Die Schweizer Politik ist nicht glücklich über das Klima-Urteil des Europäischen Gerichtshofs für Menschenrechte (EGMR). Die Rechtskommission der Ständeräte hat deshalb eine zwei Seiten lange Protesterklärung verfasst. Diese lässt kein gutes Haar am EGMR, seinem Rollenverständnis und seinem Klima-Urteil.
Durch die scharfe Formulierung des Texts haben manche Politikerinnen und Beobachter den Schlusssatz als Aufforderung an den Bundesrat verstanden, er solle das Urteil ignorieren. Die Verantwortlichen insistieren jedoch, das sei nicht so gemeint.
Für Mitte-Ständerätin Andrea Gmür macht es die Sache nicht besser, wenn der Schlusssatz des Texts falsch verstanden werde: «Wenn überall erklärt werden muss, was die Erklärung meint, dann ist sie missverständlich.»

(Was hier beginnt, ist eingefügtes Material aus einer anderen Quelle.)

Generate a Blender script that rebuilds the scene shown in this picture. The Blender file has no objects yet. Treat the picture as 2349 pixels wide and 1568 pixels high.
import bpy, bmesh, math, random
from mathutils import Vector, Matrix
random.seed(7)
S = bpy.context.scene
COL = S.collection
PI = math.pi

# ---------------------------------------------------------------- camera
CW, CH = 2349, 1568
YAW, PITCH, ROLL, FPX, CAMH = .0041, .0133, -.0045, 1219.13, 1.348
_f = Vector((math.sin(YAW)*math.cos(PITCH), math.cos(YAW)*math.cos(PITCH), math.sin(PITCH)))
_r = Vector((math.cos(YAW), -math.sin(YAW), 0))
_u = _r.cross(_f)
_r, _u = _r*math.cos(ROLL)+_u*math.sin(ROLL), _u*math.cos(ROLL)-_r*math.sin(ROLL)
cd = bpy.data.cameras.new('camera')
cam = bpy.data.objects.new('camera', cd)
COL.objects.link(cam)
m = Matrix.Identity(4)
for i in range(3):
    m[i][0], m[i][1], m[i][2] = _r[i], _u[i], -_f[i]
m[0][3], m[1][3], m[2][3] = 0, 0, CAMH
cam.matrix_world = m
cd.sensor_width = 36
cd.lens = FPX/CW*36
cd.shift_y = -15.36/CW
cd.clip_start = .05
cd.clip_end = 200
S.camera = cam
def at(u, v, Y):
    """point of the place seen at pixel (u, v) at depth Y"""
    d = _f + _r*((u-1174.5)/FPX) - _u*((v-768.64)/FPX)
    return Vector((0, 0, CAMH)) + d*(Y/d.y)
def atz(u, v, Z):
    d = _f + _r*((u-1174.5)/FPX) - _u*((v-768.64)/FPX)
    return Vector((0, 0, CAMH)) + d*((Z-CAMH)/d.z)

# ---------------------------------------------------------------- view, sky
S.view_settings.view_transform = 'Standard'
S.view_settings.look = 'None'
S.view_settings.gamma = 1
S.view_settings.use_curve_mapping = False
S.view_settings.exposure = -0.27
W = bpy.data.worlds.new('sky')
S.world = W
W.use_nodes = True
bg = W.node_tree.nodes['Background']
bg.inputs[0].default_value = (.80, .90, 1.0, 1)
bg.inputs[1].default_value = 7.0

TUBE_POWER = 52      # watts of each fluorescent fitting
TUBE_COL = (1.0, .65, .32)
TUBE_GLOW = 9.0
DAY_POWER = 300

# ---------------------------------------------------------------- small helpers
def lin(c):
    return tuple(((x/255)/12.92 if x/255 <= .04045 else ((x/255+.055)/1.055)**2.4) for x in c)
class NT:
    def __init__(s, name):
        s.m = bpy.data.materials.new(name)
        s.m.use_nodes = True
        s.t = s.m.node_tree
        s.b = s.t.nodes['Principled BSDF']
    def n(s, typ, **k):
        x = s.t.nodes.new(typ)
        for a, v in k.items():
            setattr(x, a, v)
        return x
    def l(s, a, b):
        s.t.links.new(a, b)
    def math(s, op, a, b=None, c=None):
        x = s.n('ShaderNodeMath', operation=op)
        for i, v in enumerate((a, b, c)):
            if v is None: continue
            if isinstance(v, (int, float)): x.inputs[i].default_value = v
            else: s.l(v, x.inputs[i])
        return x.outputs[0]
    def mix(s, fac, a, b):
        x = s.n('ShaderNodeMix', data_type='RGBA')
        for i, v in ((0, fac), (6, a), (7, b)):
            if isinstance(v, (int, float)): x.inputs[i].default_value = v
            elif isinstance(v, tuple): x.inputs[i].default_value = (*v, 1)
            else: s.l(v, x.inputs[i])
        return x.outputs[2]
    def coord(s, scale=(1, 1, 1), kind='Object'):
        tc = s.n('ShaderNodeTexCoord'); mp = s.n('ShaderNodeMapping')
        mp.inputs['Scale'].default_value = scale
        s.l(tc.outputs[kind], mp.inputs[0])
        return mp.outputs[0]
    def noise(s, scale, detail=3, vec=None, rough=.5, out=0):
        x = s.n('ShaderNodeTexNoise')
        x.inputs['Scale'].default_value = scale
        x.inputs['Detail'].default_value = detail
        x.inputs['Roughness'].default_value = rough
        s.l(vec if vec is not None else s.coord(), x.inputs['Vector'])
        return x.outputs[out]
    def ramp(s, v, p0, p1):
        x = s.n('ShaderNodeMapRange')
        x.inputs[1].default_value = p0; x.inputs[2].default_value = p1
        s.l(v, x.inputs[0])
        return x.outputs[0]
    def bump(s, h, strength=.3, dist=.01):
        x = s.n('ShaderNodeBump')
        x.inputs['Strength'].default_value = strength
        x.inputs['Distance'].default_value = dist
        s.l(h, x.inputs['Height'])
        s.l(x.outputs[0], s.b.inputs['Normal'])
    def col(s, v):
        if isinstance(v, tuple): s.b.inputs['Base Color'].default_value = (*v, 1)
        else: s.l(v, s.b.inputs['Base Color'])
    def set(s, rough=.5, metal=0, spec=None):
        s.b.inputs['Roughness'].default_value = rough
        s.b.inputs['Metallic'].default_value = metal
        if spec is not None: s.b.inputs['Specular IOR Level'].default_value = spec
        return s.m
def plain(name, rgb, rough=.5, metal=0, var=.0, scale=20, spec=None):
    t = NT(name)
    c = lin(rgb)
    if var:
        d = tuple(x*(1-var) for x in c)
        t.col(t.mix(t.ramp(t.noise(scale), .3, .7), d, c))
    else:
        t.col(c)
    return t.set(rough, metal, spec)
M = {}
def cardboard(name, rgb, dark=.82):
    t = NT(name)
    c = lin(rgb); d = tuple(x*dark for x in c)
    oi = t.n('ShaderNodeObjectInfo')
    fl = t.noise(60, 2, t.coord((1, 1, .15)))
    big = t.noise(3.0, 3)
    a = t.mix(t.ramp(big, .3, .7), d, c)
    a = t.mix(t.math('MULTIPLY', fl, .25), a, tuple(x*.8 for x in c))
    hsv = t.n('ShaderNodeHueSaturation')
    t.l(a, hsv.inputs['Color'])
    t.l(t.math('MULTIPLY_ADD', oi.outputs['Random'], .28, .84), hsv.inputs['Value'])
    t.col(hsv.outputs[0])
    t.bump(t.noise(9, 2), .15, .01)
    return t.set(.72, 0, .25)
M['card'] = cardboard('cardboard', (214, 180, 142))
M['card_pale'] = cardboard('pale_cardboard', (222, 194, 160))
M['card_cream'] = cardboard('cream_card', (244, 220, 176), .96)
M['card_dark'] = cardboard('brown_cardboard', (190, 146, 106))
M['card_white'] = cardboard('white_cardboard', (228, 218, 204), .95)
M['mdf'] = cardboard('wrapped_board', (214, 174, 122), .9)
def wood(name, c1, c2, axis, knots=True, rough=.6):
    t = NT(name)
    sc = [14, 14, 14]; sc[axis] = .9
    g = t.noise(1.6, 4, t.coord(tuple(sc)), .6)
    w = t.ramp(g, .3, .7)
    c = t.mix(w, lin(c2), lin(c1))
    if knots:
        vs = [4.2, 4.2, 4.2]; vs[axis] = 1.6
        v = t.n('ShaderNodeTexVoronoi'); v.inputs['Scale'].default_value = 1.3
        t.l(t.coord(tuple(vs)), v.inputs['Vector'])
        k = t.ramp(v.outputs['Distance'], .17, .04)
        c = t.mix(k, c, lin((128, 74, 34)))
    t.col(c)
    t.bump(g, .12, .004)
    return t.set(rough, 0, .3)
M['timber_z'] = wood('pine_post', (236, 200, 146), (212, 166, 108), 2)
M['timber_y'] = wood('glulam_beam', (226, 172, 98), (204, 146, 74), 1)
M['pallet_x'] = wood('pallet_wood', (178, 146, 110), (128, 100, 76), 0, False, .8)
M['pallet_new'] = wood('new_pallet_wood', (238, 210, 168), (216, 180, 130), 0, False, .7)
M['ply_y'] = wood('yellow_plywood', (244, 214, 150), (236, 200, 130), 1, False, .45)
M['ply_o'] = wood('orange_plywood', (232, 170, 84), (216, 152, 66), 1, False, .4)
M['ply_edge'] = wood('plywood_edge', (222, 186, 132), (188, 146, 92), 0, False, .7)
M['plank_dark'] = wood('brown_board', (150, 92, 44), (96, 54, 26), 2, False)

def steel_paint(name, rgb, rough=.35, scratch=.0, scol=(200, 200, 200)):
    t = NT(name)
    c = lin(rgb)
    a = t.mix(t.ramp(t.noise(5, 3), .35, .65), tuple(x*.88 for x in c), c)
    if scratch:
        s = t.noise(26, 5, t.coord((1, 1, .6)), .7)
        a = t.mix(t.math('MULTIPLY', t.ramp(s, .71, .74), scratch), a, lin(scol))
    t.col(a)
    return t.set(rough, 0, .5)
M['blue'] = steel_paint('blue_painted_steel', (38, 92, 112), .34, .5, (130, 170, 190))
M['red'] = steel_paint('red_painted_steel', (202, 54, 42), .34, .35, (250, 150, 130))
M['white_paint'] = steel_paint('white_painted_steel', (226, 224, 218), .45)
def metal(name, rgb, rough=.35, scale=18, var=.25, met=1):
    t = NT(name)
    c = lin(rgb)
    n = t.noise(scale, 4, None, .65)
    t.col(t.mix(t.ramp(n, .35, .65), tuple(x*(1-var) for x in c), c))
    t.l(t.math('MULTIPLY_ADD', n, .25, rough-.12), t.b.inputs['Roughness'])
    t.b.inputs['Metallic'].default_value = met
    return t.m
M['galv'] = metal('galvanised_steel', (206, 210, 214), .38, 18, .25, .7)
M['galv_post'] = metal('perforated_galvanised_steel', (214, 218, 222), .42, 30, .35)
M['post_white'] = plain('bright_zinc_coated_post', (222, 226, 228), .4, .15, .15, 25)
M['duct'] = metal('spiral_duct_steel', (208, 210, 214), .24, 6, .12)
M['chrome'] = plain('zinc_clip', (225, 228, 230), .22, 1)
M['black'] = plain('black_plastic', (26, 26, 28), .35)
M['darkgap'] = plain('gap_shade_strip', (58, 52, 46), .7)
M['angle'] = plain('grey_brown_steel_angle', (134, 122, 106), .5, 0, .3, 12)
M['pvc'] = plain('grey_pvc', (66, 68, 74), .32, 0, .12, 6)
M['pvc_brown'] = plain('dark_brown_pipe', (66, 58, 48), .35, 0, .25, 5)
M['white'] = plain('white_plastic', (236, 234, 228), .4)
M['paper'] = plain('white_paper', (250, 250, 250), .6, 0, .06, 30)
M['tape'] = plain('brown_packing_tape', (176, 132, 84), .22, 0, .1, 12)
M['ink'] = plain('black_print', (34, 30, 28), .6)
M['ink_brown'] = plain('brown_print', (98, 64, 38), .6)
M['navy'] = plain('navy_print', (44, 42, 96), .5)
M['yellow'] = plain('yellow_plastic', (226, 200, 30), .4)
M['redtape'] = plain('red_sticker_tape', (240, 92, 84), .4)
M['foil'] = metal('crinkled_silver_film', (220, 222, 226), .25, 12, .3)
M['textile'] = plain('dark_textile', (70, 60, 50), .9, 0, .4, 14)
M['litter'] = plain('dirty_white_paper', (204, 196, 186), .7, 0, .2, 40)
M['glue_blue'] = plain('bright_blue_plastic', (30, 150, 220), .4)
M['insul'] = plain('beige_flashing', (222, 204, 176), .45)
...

Andere Staaten könnten sich aufgerufen fühlen, überhaupt keine Urteile zu befolgen.
Als Konsequenz hat Gmür eine eigene Version entworfen. Die Kritik am Gericht und seiner weiten Auslegung der Menschenrechtskonvention bleibt die gleiche. Nur der offenbar missverständlichen Schlusssatz, inwiefern die Schweiz dem Klima-Urteil Folge geben solle, fehlt.
Hierbei dürfe es keine Zweifel geben: «Wenn die Schweiz den Anschein erweckt, Urteile nicht befolgen zu wollen, dann könnten andere Staaten sich aufgerufen fühlen, überhaupt keine Urteile zu befolgen.»
Auch Gmürs Textversion sorgt für Kritik. Dem FDP-Ständerat Matthias Michel ist sie zu mild: «Die Aussage, dass die Schweiz mit den Änderungen von Klima- und Umweltschutzgesetzen die Anforderungen aus unserer Sicht erfüllt, will ich in der Erklärung haben.» Als Konsequenz hat Michel einen eigenen Vorschlag eingereicht.
«Keine Sternstunde des Parlaments»
In der Summe wird der Ständerat nun über drei Varianten einer Erklärung abstimmen. Doch es gibt auch Ständeräte aus dem Lager der Grünen und der SP, die von keinem der Papiere viel halten.
Matthias Zopfi erklärt dazu, man neige zähneknirschend zur mildesten Version von Andrea Gmür und führt aus: «Ich bin der Meinung, der Ständerat sollte sich zum Urteil gar nicht erklären. Aber wenn, dann ist die Version von Gmür das kleinere Übel.»
Zopfis Ansicht nach erlebt das Parlament nicht gerade eine Sternstunde: «Wir machen uns hier ein bisschen zum Gericht über ein Gericht. Dieses Feilschen zeigt, dass man sich in eine Situation manövriert hat, die eigentlich keinen Sinn ergibt.»